Jay Marx of the California Institute of Technology in Pasadena presented the advisory panel with the results of a committee charged with evaluating the costs of the DOE going it alone at Homestake.

The committee Marx co-chaired looked at the costs associated with three major experiments: the Long Baseline Neutrino Experiment (LBNE), which would begin with a neutrino beam shot from Fermilab, 1,300 kilometres away; a dark matter experiment, which would require underground quiet to sift rare dark matter particles from background noise; and a neutrino-less double beta decay experiment, which would seek to determine the absolute, rather than just relative, mass of the neutrino.

All told, Marx says, the three experiments could be built at Homestake for about $2 billion. Operating costs would be on the order of $25 million a year (excluding the costs of operating LBNE at Fermilab). DOE Office of Science director Bill Brinkman says he will use the figures in the next couple of months as he puts together the agency’s budget request for the 2013 fiscal year.

Fermilab director Pier Oddone was in attendance at the meeting; he says LBNE is “critical” to the future of both his lab and the field. With the Tevatron shutting down by October, Oddone needs to develop replacement missions like LBNE. He likes LBNE because the proton source that drives the neutrino beam could eventually be upgraded into the driver beam for Project X — Fermilab’s plans to explore rare decays and even a muon collider, a possible successor to the Large Hadron Collider.

The subtext to this shift in stewardship is that, prior to today, the NSF and DOE had been rearing DUSEL from infancy with their parental roles reversed. The NSF funds science experiments; it views itself as a grant-making agency. The DOE, on the other hand, is an agency that likes to build and operate laboratories and facilities.

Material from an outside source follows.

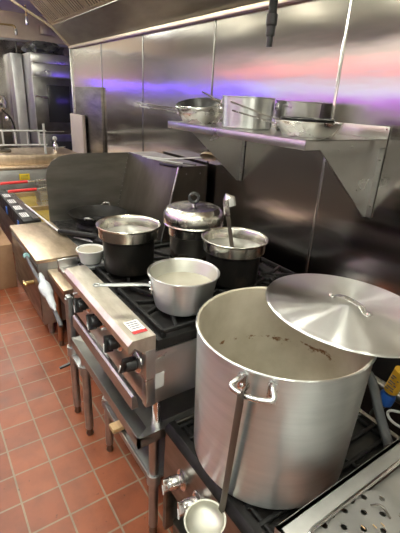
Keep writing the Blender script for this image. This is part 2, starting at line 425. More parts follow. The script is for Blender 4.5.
# ------------------------------------------------------------------ burner stand
st = thing('equipment_stand', (-1.42, .9, 0), 'galvanised stand with lower shelf carrying the four-knob gas range', 'stand')
zt = .655
tp = MB()
tp.box((-1.79, .56, zt - .03), (-1.10, 1.40, zt - .018))
tp.prism([(.497, zt - .05), (.497, zt), (.505, zt), (.56, zt - .018), (.56, zt - .03), (.51, zt - .012), (.51, zt - .05)], 'x', -1.85, -1.046)
tp.prism([(-1.046, zt - .05), (-1.046, zt), (-1.054, zt), (-1.10, zt - .018), (-1.10, zt - .03), (-1.06, zt - .012), (-1.06, zt - .05)], 'y', .497, 1.40)
tp.prism([(-1.85, zt - .05), (-1.85, zt), (-1.842, zt), (-1.79, zt - .018), (-1.79, zt - .03), (-1.836, zt - .012), (-1.836, zt - .05)], 'y', .497, 1.40)
tp.build('top', 'steel_grey', st)
round_leg(st, -1.097, .593, 0, zt - .02, .021, 'pole', collar=.345)
round_leg(st, -1.637, .604, 0, zt - .02, .021, 'pole', collar=.345)
round_leg(st, -1.808, .550, 0, zt - .02, .023, 'galv', collar=.46)
round_leg(st, -1.097, 1.34, 0, zt - .02, .021, 'pole', collar=.345)
round_leg(st, -1.637, 1.34, 0, zt - .02, .021, 'pole', collar=.345)
sh = MB(); sh.box((-1.655, .58, .335), (-1.085, 1.36, .345), .003)
sh.box((-1.655, .575, .318), (-1.085, .585, .352), .002)
sh.build('shelf', 'steel_grey', st)
MB().box((-1.452, .535, .353), (-1.40, .66, .378), .005).build('wood_block', 'wood')
wb = bpy.data.objects['wood_block']; tag(wb, 'short pale wooden block on the lower shelf of the burner stand', 'wooden block')

# second leg with pipe post left of it
ps = thing('post_stand', (-2.02, .55, 0), 'narrow galvanised stand with a tall capped post left of the range', 'stand')
l = round_leg(ps, -2.023, .549, 0, .80, .023, 'galv', collar=.46)
MB().box((-2.045, .535, .46), (-2.0, .563, .815), .004).build('channel', 'galv', ps)
MB().box((-2.05, .53, .425), (-1.845, 1.2, .445), .003).build('shelf', 'galv', ps)
MB().cyl((-2.023, .525, .37), (-2.03, .465, .355), .010, .008).build('handle', 'black_plastic', ps)
round_leg(ps, -2.023, 1.15, 0, .44, .021, 'pole')

# ------------------------------------------------------------------ gas range
rg = thing('gas_range', (-1.45, .9, zt), 'countertop gas range with four black knobs and black burner grates', 'gas range')
X0, X1, YF, YB = -1.86, -1.04, .53, 1.42
bd = MB()
bd.box((X0, YF, .80), (X1, YB, 1.005), .006)
bd.box((X0, YF + .03, 1.0), (X0 + .008, YB, 1.045)); bd.box((X1 - .008, YF + .03, 1.0), (X1, YB, 1.03))
bd.build('body', 'steel', rg)
MB().box((X0 + .012, .575, 1.005), (X1 - .004, YB - .01, 1.07), .004).build('burner_tray', 'black_steel', rg)
lg = MB()
lg.prism([(.565, 1.10), (.478, 1.10), (.462, 1.085), (.462, 1.055), (.47, 1.055), (.485, 1.07), (.53, 1.03), (.565, 1.03)], 'x', -1.745, X1)
lg.build('front_ledge', 'range_ledge', rg)
le = MB(); le.box((X0, .47, 1.04), (-1.752, .565, 1.062), .003); le.box((X0, .465, 1.04), (X0 + .012, .56, 1.105), .003); le.build('ledge_end', 'steel', rg)
dt = MB(); dt.prism([(.478, .80), (.478, .856), (.486, .862), (.495, .856), (.505, .80)], 'x', -1.72, -1.055)
dt.build('drip_tray', 'steel_grey', rg)
# corner post and screws on the near side
MB().box((X1 - .03, YF - .004, .80), (X1 + .002, YF + .035, 1.045), .003).build('corner_post', 'steel', rg)
# knobs
def knob(parent, c, ax, r=.024, L=.045, ring='chrome', body='black_plastic', ang=.5, gk=1.25):
    ax = Vector(ax).normalized(); q = ax.to_track_quat('Z', 'Y').to_matrix().to_4x4()
    k = MB().lathe([(0, 0), (r * .72, 0), (r * .8, L * .2), (r * 1.0, L * .3), (r * .96, L * .8), (r * .8, L), (0, L)], c, 24, q).build('knob', body, parent)
    b = MB().lathe([(0, -.004), (r * 1.45, -.004), (r * 1.5, .004), (r * 1.2, .010), (r * .7, .012), (0, .012)], c, 28, q).build('bezel', ring, k)
    h = MB(); mt = Matrix.Translation(Vector(c)) @ q @ Matrix.Rotation(ang, 4, 'Z')
    h.box((-r * .3, -r * gk, L * .55), (r * .3, r * gk, L * 1.3), .004, mtx=mt); h.build('grip', body, k)
    p = MB(); p.box((-r * .12, -r * 1.2, L * 1.28), (r * .12, r * .1, L * 1.34), .001, mtx=mt); p.build('pointer', 'white', k)
    return k
for i, x in enumerate((-1.625, -1.455, -1.268, -1.11)):
    knob(rg, (x, YF - .003, .955), (0, -1, .12), .027, .05, ang=(.5, .7, .2, -.3)[i])
    if i in (0, 2): MB().cyl((x - .065, YF, .985), (x - .065, YF - .05, .99), .006, .005, 12).build('pilot_stub', 'white', rg)
lb = MB(); lb.box((-1.165, .50, 1.1005), (-1.075, .553, 1.1015)); lb.build('warning_label', 'white', rg)
lbo = bpy.data.objects['warning_label']
MB().box((-1.095, .50, 1.1016), (-1.075, .553, 1.102)).build('red_band', 'red_ink', lbo)
for q in range(4): MB().box((-1.155 + q * .014, .507, 1.1016), (-1.150 + q * .014, .545, 1.102)).build('text_line', 'ink', lbo)
sd = MB(); sd.box((X1, .555, .87), (X1 + .001, .60, .935)); sd.build('side_sticker', 'white', rg)
for (x, y) in ((X1 - .05, .60), (X1 - .05, 1.3), (-1.6, .60), (-1.6, 1.3)):
    MB().lathe([(0, zt - .017), (.022, zt - .017), (.024, zt), (.018, zt + .02), (.018, .80), (0, .80)], (x, y, 0), 18).build('foot', 'chrome', rg)
# burners and grates: 2 wide, 3 deep
gx = [-1.645, -1.25]; gy = [.735, 1.005, 1.28]
burner = grate = None
for iy, cy in enumerate(gy):
    for ix, cx in enumerate(gx):
        if burner is None:
            burner = MB().lathe([(0, 1.07), (.055, 1.07), (.06, 1.078), (.045, 1.084), (.03, 1.085), (.02, 1.079), (0, 1.079)], (cx, cy, 0), 28).build('burner', 'black_iron', rg)
            gb = MB(); hw, hh = .192, .132
            z0, z1 = 1.083, 1.10
            for sx in (-1, 1): gb.box((cx + sx * hw - .007, cy - hh, z0), (cx + sx * hw + .007, cy + hh, z1), .003)
            for sy in (-1, 1): gb.box((cx - hw, cy + sy * hh - .007, z0), (cx + hw, cy + sy * hh + .007, z1), .003)
            for k in range(8):
                a = k * PI / 4 + PI / 8
                ex, ey = math.cos(a), math.sin(a)
                L = min(hw / abs(ex), hh / abs(ey)) - .003
                mt = Matrix.Translation((cx, cy, 0)) @ Matrix.Rotation(a, 4, 'Z')
                gb.box((.035, -.006, z0), (L, .006, z1), .002, mtx=mt)
            gb.ring((cx, cy, 1.092), .036, .006, seg=24, ss=6)
            for sx in (-1, 1):
                for sy in (-1, 1): gb.box((cx + sx * hw - .008, cy + sy * hh - .008, 1.07), (cx + sx * hw + .008, cy + sy * hh + .008, z0 + .004))
            grate = gb.build('grate', 'black_iron', rg)
            bx, by = cx, cy
        else:
            for src in (burner, grate):
                c = src.copy(); COL.objects.link(c); c.parent = rg; c.location = (cx - bx, cy - by, 0)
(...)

And so a lot of scientists watched on with puzzlement the last few years, as the two agencies went ahead planning DUSEL with the NSF as the primary operator and with the DOE as one of the major funders of experiments. “I never understood the way it was set up,” says Marx. “It seemed to me to be a mismatch between the traditional roles the agencies play.” Marx says righting those roles could go a long way towards resurrecting the underground lab.